Single, fit individuals only need apply...

Lodestar

(2,388 posts)
2. High costs and lack of space in many cities requires some ingenuity.
Tue Mar 17, 2015, 05:48 AM
Mar 2015

I made due living in small spaces (with 5 story walk ups!) when I lived in NYC. It is harder living in many
ways and certainly not for the infirm or claustrophobic.

JimDandy

(7,318 posts)
3. Indeed, but I would like the ingenuity to be expended
Tue Mar 17, 2015, 06:20 AM
Mar 2015

on accommodating people in the minimal space needed for them to comfortably live. Humans, like other animals, become greatly stressed when forced to live in overly confined spaces. Compound these two situations by the millions and you quickly start to see and hear the fissures and cracks of societal stress. This concerted "push" for people to accept ever smaller spaces to 'live' in (there have been at least a dozen posts on DU touting micro-houses, sheds, shipping containers etc. as living spaces) is disturbing.

 

Travis_0004

(5,417 posts)
4. People need to chhose what works for them
Tue Mar 17, 2015, 06:34 AM
Mar 2015

I would hate living in the city, I have an acre of land and wish I had more, but if people want to live in the city and especially live in the hot spots of the city these are choices they have to make.

Lodestar

(2,388 posts)
5. Yes I think there is certainly some truth to that. Acceptance of 'sardine can spaces'
Tue Mar 17, 2015, 10:18 PM
Mar 2015

might have a dehumanizing and stressful affect on some people.

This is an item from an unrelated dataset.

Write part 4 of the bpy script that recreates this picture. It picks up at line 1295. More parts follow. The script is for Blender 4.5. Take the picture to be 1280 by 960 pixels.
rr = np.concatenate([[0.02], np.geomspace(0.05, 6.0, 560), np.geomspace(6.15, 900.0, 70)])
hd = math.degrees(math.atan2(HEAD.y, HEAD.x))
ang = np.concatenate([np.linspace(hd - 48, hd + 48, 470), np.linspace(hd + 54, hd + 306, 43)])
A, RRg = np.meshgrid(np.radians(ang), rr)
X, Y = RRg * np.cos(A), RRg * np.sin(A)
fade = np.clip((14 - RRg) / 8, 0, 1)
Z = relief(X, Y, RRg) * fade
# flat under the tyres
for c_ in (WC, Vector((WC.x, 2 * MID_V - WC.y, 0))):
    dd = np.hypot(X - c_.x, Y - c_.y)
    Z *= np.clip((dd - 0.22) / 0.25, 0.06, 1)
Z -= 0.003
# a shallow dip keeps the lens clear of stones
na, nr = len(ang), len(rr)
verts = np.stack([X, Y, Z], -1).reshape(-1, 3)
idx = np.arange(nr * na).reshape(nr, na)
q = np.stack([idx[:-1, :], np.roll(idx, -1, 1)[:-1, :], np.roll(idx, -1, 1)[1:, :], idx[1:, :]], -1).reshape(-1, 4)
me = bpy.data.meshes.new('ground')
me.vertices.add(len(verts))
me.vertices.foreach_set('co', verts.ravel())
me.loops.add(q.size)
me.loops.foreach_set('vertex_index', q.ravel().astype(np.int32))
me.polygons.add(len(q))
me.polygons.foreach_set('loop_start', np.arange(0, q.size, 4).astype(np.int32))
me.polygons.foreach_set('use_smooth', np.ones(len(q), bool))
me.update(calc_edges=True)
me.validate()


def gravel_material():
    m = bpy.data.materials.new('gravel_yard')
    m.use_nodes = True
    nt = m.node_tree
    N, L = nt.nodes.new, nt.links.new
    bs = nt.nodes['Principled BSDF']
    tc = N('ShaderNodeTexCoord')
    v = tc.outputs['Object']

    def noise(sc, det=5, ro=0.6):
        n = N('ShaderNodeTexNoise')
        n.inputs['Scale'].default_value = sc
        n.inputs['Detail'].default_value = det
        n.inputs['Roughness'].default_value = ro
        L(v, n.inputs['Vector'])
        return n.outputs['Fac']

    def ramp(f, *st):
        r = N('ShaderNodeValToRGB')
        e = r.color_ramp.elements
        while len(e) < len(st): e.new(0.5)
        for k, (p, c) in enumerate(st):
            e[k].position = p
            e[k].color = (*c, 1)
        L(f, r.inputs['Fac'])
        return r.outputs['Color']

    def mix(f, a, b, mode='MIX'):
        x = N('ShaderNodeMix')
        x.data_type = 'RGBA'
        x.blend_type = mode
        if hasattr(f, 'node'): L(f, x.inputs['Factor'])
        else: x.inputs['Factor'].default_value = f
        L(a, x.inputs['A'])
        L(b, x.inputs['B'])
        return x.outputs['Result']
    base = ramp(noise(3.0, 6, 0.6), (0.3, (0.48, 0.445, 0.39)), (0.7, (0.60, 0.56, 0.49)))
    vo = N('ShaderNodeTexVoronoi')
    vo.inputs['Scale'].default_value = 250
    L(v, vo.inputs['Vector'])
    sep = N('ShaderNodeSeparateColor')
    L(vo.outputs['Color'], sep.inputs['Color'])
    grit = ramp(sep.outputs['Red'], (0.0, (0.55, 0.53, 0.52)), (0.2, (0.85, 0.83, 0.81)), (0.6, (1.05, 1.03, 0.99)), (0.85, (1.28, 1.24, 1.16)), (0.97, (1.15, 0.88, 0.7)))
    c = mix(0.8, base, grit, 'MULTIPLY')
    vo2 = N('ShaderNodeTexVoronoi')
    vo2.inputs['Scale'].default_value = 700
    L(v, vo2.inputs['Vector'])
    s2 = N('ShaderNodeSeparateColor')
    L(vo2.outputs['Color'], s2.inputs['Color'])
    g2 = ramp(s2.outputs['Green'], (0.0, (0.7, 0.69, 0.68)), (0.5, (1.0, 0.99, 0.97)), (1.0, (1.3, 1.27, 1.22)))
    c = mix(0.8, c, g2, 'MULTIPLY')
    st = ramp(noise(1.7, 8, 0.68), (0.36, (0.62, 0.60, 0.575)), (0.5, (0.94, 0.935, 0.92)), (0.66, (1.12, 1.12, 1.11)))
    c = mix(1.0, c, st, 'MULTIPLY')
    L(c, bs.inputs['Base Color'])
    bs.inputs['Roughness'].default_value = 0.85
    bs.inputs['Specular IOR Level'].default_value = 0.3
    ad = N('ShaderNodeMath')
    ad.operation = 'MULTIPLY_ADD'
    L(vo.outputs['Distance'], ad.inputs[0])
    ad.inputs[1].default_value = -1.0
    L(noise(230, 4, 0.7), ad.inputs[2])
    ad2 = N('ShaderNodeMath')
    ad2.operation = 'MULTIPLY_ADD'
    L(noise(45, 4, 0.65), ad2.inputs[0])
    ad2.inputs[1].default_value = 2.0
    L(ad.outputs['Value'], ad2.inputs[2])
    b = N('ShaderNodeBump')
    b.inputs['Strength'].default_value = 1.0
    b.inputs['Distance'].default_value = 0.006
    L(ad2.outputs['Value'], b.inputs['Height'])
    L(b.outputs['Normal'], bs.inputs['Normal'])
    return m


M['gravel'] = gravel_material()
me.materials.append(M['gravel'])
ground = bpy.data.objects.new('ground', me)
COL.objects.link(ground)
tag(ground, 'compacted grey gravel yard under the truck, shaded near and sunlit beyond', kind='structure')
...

Others are more suited to it.
However, I think some of what we're seeing is also a response to the over-indulgences of a consumer-oriented culture And the overwhelming 'noise' of our information age can also be psychologically stressful leading to a desire for a visually quiet and simplified environment.
Living like monks then becomes very appealing to many.
Whether one living in these kinds of spaces ultimately feels like a prisoner or a monk is an individual thing.

JimDandy

(7,318 posts)
6. True...consumerism requires space. I think one of the moveable walls
Tue Mar 17, 2015, 10:23 PM
Mar 2015

in the 2nd video is entirely filled with CD's.